Task description —
Give the data again exactly as written, skipping any pictures.

-- Begin Data extract --

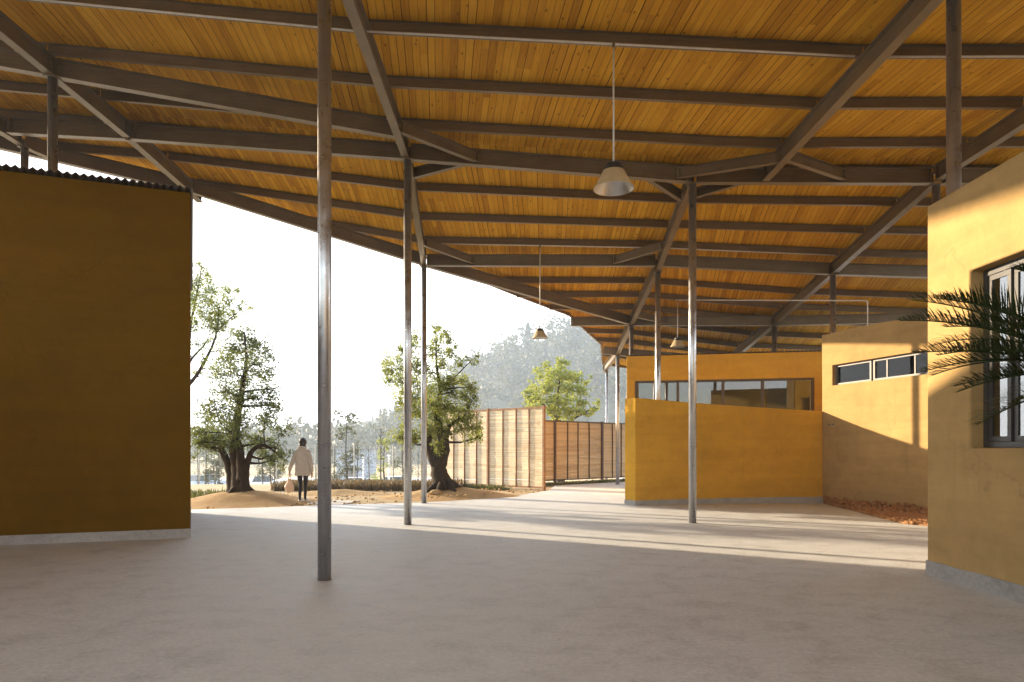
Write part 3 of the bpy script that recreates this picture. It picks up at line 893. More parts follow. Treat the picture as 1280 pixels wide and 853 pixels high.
# ------------------------------------------------------------------ ground
def gz(x, d):
    t = max(0.0, min(1.0, (d - 27.5) / 12.0)); t = t*t*(3-2*t)
    r = max(0.0, min(1.0, (x - 2) / 6.0))            # the plateau stays level behind the fence
    return -2.75 * t * (1 - r) + 0.03 * noise.noise(Vector((x*0.4, d*0.4, 0)))*(1 if d > 24 else 0)
bm = bmesh.new()
gx = [-260, -180, -130, -90, -60, -45] + [-36 + 2*k for k in range(37)] + [45, 60, 90, 130, 180, 260]
gy = [-30, -15, -8, 0, 8, 14, 17, 19, 21, 23, 25, 26, 27, 28, 29, 30, 31, 32, 33, 34, 35, 36, 37, 38, 39, 40, 42, 46, 52, 60, 75, 95, 120, 150, 200, 260, 340, 420, 490]
gv = [[bm.verts.new((x, y, gz(x, y) - 0.03)) for y in gy] for x in gx]
for i in range(len(gx)-1):
    for j in range(len(gy)-1):
        bm.faces.new((gv[i][j], gv[i+1][j], gv[i+1][j+1], gv[i][j+1]))
struct('ground', bm, M['ground'], smooth=True)
# concrete paving under and beyond the canopy
pave = [(-22, -12), (16, -12), (16, 33), (5.2, 33), (4.9, 30.2), (1.75, 27.0), (1.35, 24.0), (1.23, 23.2), (0.25, 21.0), (-0.9, 19.3), (-2.3, 18.1), (-4.66, 17.35), (-6.0, 16.6), (-7.5, 16.05), (-10, 15.6), (-22, 14.5)]
bm = bmesh.new(); prism(bm, pave, -0.10, 0.0)
struct('pavement', bm, M['floor'])
bm = bmesh.new(); prism(bm, [(-4.4, 17.45), (-4.2, 18.9), (-6.5, 19.6), (-10, 21.2), (-16, 23.5), (-16, 22.0), (-10.5, 20.0), (-6.8, 18.35)], -0.10, -0.008)
struct('path', bm, M['path'])
bm = bmesh.new(); prism(bm, [(-70, 50), (8, 50), (8, 95), (-70, 95)], -3.0, -2.70)
struct('parking_lot', bm, M['lot'])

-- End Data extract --

Correct output —
Write part 3 of the bpy script that recreates this picture. It picks up at line 893. More parts follow. Treat the picture as 1280 pixels wide and 853 pixels high.
# ------------------------------------------------------------------ ground
def gz(x, d):
    t = max(0.0, min(1.0, (d - 27.5) / 12.0)); t = t*t*(3-2*t)
    r = max(0.0, min(1.0, (x - 2) / 6.0))            # the plateau stays level behind the fence
    return -2.75 * t * (1 - r) + 0.03 * noise.noise(Vector((x*0.4, d*0.4, 0)))*(1 if d > 24 else 0)
bm = bmesh.new()
gx = [-260, -180, -130, -90, -60, -45] + [-36 + 2*k for k in range(37)] + [45, 60, 90, 130, 180, 260]
gy = [-30, -15, -8, 0, 8, 14, 17, 19, 21, 23, 25, 26, 27, 28, 29, 30, 31, 32, 33, 34, 35, 36, 37, 38, 39, 40, 42, 46, 52, 60, 75, 95, 120, 150, 200, 260, 340, 420, 490]
gv = [[bm.verts.new((x, y, gz(x, y) - 0.03)) for y in gy] for x in gx]
for i in range(len(gx)-1):
    for j in range(len(gy)-1):
        bm.faces.new((gv[i][j], gv[i+1][j], gv[i+1][j+1], gv[i][j+1]))
struct('ground', bm, M['ground'], smooth=True)
# concrete paving under and beyond the canopy
pave = [(-22, -12), (16, -12), (16, 33), (5.2, 33), (4.9, 30.2), (1.75, 27.0), (1.35, 24.0), (1.23, 23.2), (0.25, 21.0), (-0.9, 19.3), (-2.3, 18.1), (-4.66, 17.35), (-6.0, 16.6), (-7.5, 16.05), (-10, 15.6), (-22, 14.5)]
bm = bmesh.new(); prism(bm, pave, -0.10, 0.0)
struct('pavement', bm, M['floor'])
bm = bmesh.new(); prism(bm, [(-4.4, 17.45), (-4.2, 18.9), (-6.5, 19.6), (-10, 21.2), (-16, 23.5), (-16, 22.0), (-10.5, 20.0), (-6.8, 18.35)], -0.10, -0.008)
struct('path', bm, M['path'])
bm = bmesh.new(); prism(bm, [(-70, 50), (8, 50), (8, 95), (-70, 95)], -3.0, -2.70)
struct('parking_lot', bm, M['lot'])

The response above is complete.